By: C.A. DEV KUMAR KOTHARI - March 24, 2009
Discussions to this article
Dear sir,
Your article is very suggestive and useful.
1)In the explanation of provision under section 2(e) i.e. definition of "eligible person" it was mentioned that the scheme is elegible for spouse as joint owners if the owner is not above sixty five years. Please clarify why owner cannot be eligible for scheme if he is over sixty five years?
2)My humble suggestions are that:
a)this scheme is for the welfare of senior citizens facing the problem of receiving regular income. So only those senior citizens who have only one residential house shall be made eligible for the scheme.

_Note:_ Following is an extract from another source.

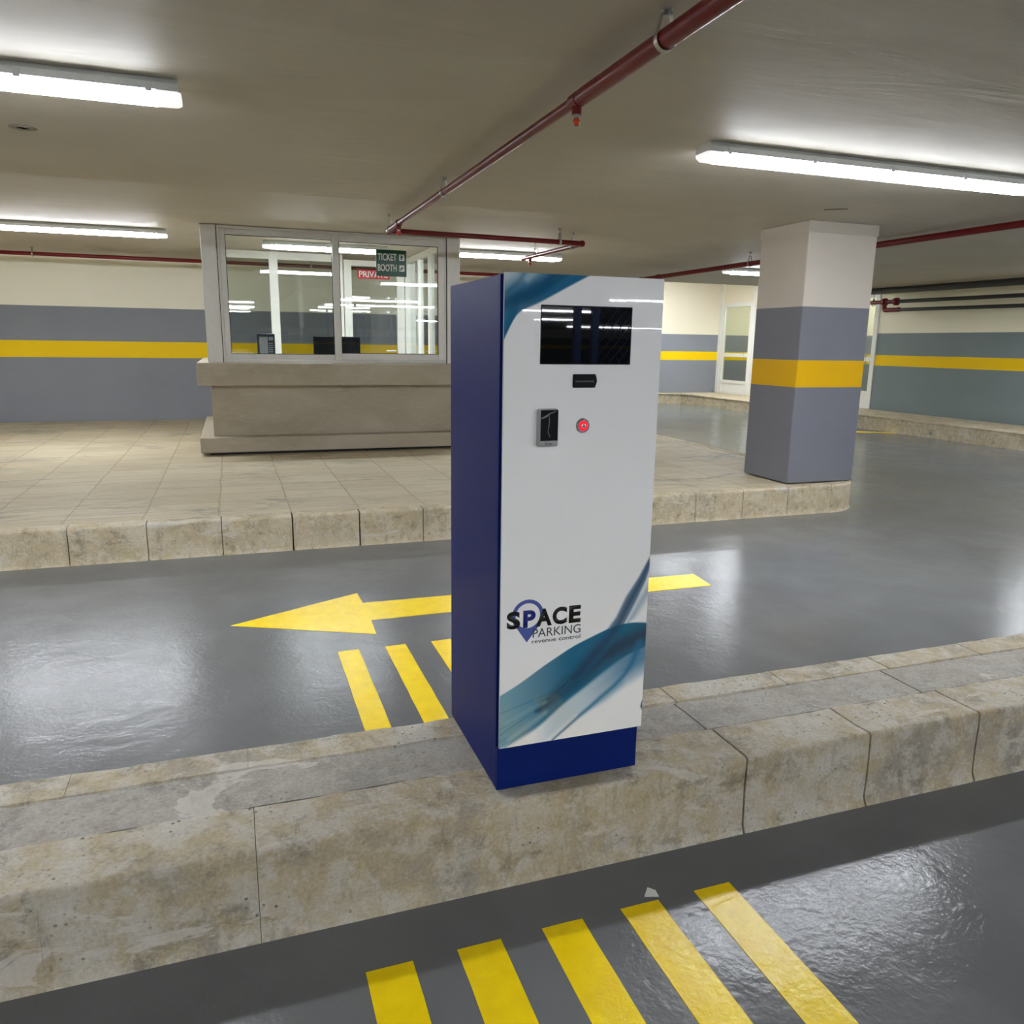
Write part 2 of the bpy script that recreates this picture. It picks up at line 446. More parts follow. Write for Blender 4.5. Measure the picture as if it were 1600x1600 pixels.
glazed('door_4', 13.62, 15.0, 2.72)
bm = bmesh.new()
for a in (17.9, 16.5, 15.0): box(bm, 13.06, 13.18, a, a + .1, .27, 3.3)
box(bm, 13.06, 13.18, 19.38, 19.5, .27, 3.3)
struct(obj('trim_1', bm, WHITEF))
struct(obj('wall_above_doors', bx(13.1, 13.16, 13.62, 19.38, 2.72, 3.3), WFAR))
struct(obj('wall_threshold', bx(13.075, 13.4, 13.62, 19.5, 0, .27), KERB2))

# raised concrete walkway along the right wall and the far wall
bm = bmesh.new()
prism_z(bm, [(11.75, -5.9), (13.07, -5.9), (13.07, 19.49), (8.02, 19.49), (8.02, 19.15), (11.0, 19.15), (11.6, 18.9), (11.75, 18.4)][::-1], 0, .27)
bmesh.ops.bevel(bm, geom=[e for e in bm.edges if all(abs(v.co.z - .27) < 1e-4 for v in e.verts)], offset=.03, segments=3, affect='EDGES')
o = obj('kerbed_walkway', bm, KERB2)
tag(o, 'low raised concrete walkway along the green-grey banded wall on the right', 'walkway')

# ------------------------------------------------------------------ kerbs and islands
def jit(p, amp, s=9.0):
    n = noise.noise_vector(p * s) + noise.noise_vector(p * s * 3.1) * .5
    return p + n * amp

def kerb_row(parent, mat, u0, cuts, prof, xf, amp=.0035, gap=.003, n=16):
    """stones between successive cuts, profile (v,z) closed; xf maps (u,v,z) to the world"""
    seqs = zip([u0] + cuts[:-1], cuts)
    for a, b in seqs:
        g = gap(a) if callable(gap) else gap
        h = gap(b) if callable(gap) else gap
        us = [a + g, a + g + .006] + [a + (b - a) * k / n for k in range(1, n)] + [b - h - .006, b - h]
        cx = sum(p[0] for p in prof) / len(prof); czz = sum(p[1] for p in prof) / len(prof)
        off = random.uniform(-.001, .001); rings = []; bm = bmesh.new()
        for i, u in enumerate(us):
            s = (.985 if g > .002 else .999) if i == 0 else (.985 if h > .002 else .999) if i == len(us) - 1 else 1.0
            ring = []
            for v, z in prof:
                vv = cx + (v - cx) * s; zz = z if z <= 0 else czz + (z - czz) * s + off
                p = jit(Vector((u, vv, zz)), amp) if z > 0 else Vector((u, vv, zz))
                ring.append(bm.verts.new(xf(p.x if 1 < i < len(us) - 2 else u, p.y, p.z)))
            rings.append(ring)
        m = len(prof)
        for r, q in zip(rings, rings[1:]):
            for k in range(m): bm.faces.new((r[k], r[(k + 1) % m], q[(k + 1) % m], q[k]))
        bm.faces.new(rings[0]); bm.faces.new(rings[-1][::-1])
        obj('kerb_stone', bm, mat, parent, True)

def kprof(w, h, r=.013, flare=.014):
    p = [(-flare, 0), (-flare * .5, .012), (0, .03)]
    for k in range(1, 5): p.append((0, .03 + (h - r - .03) * k / 5))
    p.append((0, h - r - .006))
    for k in range(6):
        a = k / 5 * math.pi / 2; p.append((r - r * math.cos(a), h - r + r * math.sin(a)))
    p.append((r + .008, h))
    p += [(w * .35, h), (w * .7, h), (w - .007, h), (w, h - .007), (w, 0)]
    return p

def spans(a, b, step):
    out = []; x = a + step
    while x < b - 1e-6: out.append(x); x += step
    return out + [b]

isl = thing('traffic_island', 'long low concrete kerb island across the foreground, carrying the blue and white machine', 'traffic island', (0, 2.17, 0))
gapf = lambda u: .004 if u > 1.2 else (.0008 if -.2 < u < .2 else .0003)
kerb_row(isl, KERB, -6.01, spans(-6.01, 7.99, .5), kprof(.208, .266), lambda u, v, z: (u, 1.90 + v, z), gap=gapf)
kerb_row(isl, KERB, -6.02, spans(-6.02, 7.98, .5), kprof(.138, .27, .012, .004), lambda u, v, z: (u, 2.45 - v, z), gap=lambda u: .003 if u > 1.2 else .0006)
for a, b in ((-6, 1.463), (1.471, 2.424), (2.432, 7.98)):
    bm = bmesh.new(); N = max(30, int((b - a) * 40))
    gr = [[bm.verts.new(jit(Vector((a + (b - a) * i / N, 2.105 + .21 * j / 8, .2645)), .0025, 6)) for j in range(9)] for i in range(N + 1)]
    for i in range(N):
        for j in range(8): bm.faces.new((gr[i][j], gr[i + 1][j], gr[i + 1][j + 1], gr[i][j + 1]))
    box(bm, a, b, 2.112, 2.308, 0, .258)
    obj('cement_infill', bm, INFILL, isl, True, recalc=False)

far = thing('raised_pavement', 'wide raised pavement of sandy tiles with a concrete kerb under the ticket booth and column', 'pavement', (0, 6.0, 0))
kerb_row(far, KERB2, -8.98, [-8.63] + spans(-8.63, 5.37, .5), kprof(.12, .27, .022, .01), lambda u, v, z: (u, 5.95 + v, z), amp=.003, gap=lambda u: .006 if .3 < u < 1.0 else .003)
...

b) Interest on Fixed Deposits to senior citizens is generally 1% more than the normal rates. Here the reverse mortgagor can take the amount in trenches and deposit it in the Fixed Deposits of the banks or financial institutions to avail arbitrage facilities. So either monthly payment(EMI) should make mandatory or the interest rate should be more than the interest rate available on deposits for senior citizen.
c) The maximum amount the reverse mortgagor is eligible for should have been specified in the scheme. It cannot be calculated based on cost of acquisition and improvements only. Otherwise it may end in sub prime crisis prevailing in US now.
d) The lending authority should be those institutions whic are regulated by RBI. If neighours or freinds lend then it violates the provisions of Banking Regulation Act.
e)The compulsory writing of will at the time of applying for loan is unnecessary and may lead to family disputes.
f)It is difficult to keep valuing the capital assets other than residential building by the lending authorities and fluctuations leads to revise the EMI or call for margin money which will be difficult for reverse mortgagors. So reverse mortgage of residential property is more appropriate.